Persons charged with PD responsibilities must consider what legal services clients are going to need during the next six months, the next year, and the next two years. Then they must ask: Do our attorneys have the expertise, knowledge, and skills to provide those services? If there is a gap between the two—and there will be—you need to close it so that your attorneys are ready when your clients need them, and are equipped with the necessary skills to do the work you have and the work you want.

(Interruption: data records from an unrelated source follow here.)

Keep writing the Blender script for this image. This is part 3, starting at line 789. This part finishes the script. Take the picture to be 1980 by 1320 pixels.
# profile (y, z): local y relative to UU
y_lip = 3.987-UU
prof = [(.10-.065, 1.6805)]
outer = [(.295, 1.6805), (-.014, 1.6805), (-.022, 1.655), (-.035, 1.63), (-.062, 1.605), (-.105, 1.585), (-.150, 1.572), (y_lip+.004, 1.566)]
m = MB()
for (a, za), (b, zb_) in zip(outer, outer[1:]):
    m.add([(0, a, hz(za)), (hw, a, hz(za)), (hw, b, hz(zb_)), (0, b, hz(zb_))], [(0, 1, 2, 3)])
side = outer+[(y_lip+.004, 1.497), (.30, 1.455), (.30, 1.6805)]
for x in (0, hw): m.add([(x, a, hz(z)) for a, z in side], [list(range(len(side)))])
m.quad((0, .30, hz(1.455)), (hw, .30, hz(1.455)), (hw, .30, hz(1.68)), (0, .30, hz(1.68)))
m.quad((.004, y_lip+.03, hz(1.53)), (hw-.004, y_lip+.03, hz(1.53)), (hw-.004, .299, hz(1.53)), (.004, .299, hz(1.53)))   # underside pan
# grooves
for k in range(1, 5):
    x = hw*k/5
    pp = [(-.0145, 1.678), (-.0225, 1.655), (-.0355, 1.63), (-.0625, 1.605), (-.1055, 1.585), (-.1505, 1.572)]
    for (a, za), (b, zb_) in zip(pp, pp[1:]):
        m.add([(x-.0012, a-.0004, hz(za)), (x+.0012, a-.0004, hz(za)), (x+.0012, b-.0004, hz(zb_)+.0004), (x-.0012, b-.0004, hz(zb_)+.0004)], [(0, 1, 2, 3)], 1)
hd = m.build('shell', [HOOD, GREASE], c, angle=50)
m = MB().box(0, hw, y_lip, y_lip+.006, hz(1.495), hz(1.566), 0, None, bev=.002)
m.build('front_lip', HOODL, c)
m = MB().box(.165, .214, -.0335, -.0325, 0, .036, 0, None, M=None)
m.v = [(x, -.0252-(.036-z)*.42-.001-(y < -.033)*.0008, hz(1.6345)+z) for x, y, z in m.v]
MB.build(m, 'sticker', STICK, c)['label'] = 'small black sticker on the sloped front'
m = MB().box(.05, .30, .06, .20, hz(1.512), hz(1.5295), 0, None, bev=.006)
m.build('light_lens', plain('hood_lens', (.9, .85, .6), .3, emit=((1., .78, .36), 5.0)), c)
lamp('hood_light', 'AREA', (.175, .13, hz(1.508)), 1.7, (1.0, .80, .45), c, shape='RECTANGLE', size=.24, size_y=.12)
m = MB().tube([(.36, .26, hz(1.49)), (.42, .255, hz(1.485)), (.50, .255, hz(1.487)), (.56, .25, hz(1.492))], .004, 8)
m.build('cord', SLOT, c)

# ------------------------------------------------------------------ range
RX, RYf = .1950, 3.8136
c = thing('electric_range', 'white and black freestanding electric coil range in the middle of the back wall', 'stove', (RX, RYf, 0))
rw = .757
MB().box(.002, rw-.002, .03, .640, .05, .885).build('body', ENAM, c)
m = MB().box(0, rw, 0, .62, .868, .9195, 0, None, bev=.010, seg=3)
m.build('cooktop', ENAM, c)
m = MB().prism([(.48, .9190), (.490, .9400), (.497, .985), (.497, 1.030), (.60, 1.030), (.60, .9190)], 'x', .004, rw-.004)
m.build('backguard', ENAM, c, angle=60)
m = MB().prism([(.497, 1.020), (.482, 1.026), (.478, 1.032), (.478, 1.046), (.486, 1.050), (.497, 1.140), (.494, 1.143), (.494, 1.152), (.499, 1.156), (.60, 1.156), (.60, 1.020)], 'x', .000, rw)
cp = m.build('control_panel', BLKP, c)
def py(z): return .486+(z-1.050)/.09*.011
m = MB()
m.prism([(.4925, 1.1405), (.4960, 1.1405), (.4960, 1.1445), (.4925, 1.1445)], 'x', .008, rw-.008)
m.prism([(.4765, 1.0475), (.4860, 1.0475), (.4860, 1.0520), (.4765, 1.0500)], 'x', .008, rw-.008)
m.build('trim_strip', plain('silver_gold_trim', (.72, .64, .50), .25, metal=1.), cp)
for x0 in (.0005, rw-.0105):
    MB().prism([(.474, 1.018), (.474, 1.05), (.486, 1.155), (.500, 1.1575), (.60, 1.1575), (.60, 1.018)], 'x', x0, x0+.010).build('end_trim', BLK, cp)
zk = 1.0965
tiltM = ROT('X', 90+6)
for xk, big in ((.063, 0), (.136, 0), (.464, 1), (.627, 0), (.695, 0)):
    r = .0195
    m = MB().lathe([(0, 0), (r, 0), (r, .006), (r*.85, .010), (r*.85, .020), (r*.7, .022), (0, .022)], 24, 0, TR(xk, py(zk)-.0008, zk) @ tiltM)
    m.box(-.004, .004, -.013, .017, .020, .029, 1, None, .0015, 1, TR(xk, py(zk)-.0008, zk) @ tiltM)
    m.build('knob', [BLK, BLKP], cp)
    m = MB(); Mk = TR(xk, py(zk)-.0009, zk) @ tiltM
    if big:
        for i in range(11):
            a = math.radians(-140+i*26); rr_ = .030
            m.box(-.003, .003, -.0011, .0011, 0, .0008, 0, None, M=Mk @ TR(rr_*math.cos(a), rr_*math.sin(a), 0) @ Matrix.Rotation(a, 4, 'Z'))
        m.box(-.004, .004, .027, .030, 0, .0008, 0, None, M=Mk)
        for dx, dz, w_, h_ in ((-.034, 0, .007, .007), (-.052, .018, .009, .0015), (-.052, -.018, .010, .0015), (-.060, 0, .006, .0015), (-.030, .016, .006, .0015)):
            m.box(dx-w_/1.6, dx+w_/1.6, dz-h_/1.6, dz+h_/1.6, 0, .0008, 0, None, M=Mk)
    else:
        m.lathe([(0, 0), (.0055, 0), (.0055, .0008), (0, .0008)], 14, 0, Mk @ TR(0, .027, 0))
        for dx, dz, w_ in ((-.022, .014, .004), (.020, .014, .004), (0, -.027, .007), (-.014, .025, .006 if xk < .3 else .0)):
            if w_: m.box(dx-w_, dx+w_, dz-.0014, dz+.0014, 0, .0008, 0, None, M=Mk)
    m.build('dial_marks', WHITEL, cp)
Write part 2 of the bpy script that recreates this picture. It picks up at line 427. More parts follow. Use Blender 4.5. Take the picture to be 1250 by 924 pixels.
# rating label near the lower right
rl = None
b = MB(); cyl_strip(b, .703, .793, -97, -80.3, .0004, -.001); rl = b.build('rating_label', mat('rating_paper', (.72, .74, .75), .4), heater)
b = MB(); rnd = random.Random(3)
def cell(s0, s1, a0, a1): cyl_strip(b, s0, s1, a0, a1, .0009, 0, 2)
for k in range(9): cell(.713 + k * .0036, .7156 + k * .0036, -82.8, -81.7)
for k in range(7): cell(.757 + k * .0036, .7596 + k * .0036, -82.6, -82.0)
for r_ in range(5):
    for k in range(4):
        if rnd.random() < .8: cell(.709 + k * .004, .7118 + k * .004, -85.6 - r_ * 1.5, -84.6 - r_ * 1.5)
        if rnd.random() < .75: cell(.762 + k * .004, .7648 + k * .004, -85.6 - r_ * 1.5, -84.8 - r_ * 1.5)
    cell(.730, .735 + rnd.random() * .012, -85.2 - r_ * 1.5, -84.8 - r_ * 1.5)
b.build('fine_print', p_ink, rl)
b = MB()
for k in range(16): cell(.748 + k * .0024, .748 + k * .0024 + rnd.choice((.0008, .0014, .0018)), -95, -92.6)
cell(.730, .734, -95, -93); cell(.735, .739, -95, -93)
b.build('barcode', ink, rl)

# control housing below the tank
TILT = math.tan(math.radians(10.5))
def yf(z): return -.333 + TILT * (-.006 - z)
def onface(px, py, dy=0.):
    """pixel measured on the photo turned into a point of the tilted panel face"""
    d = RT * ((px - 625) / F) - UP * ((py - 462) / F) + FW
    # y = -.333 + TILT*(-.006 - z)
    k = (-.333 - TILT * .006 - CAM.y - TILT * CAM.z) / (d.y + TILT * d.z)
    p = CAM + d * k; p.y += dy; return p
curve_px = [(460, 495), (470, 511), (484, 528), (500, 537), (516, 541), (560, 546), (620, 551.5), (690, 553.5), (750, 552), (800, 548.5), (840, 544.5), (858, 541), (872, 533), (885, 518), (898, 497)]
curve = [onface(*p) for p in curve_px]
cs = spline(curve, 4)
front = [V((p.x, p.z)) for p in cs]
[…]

Firms that align their professional development with their firm’s strategic goals will gain a competitive advantage over firms that let their professional development programs stagnate, or worse, cut them—or worst of all, do not have any. These advantages will manifest in:
- identification of new client needs
- new expertise and skills
- greater subject matter and practice specialization
- higher efficiency with improved realization rates
- better internal communication
- better resource allocation
Maximize PD In Six Steps
Professional development doesn’t have to be a burden, expensive, or hard. It just has to happen. Most firms already have the subject matter expertise and internal capability to create the professional development programs they need; they just need to strategically deploy their resources.
Here are six ideas for maximizing the use of PD:
- Focus on industry and practice specific skills. Avoid “just in case” programs and focus on “just in time” programming.
- Use PD as a substitute for additional associate compensation/bonus to support morale. Even in the best of times, associates are often willing to trade money for greater personal engagement and work satisfaction. Increased opportunities for engagement and satisfaction can offset decreased opportunities for economic rewards.
- Trim the fat in your professional development schedule. Your firm should not be spending time or money on generic, worn-out programs that are only useful for the MCLE credits they provide (MCLE credits should be a bonus of but not the objective of PD). Make sure that each program is focused on strategic objectives and will allow your attorneys to achieve those objectives.
- Eliminate expensive extras. Meals, cocktails, travel, and gifts are often used to entice or reward attorneys for attending professional development programs. A good program that engages them and provides them with the tools they need to succeed can be a reward in and of itself.
- Take advantage of virtual learning tools. Explore and exploit the wonderful world of intranets, webinars, wikis, knols, podcasts, and peer-to-peer networks. You can use outside sources, develop internal sources (or combine the two), and blend traditional and virtual training methods to maximize the PD experience and reduce costs.
- Use slow times to develop and improve internal programs. If your firm’s partners and associates are wandering the halls looking for something do, grab them and put them to work. Most of them have probably been promising to pitch in for years, and now is the time to hold them to it.
PD is a vital part of every firm’s ongoing health and well being, not an “extra” or an afterthought. Use it to lift morale, to rebuild, and to expand—to not just survive these uncertain times, but to thrive in them.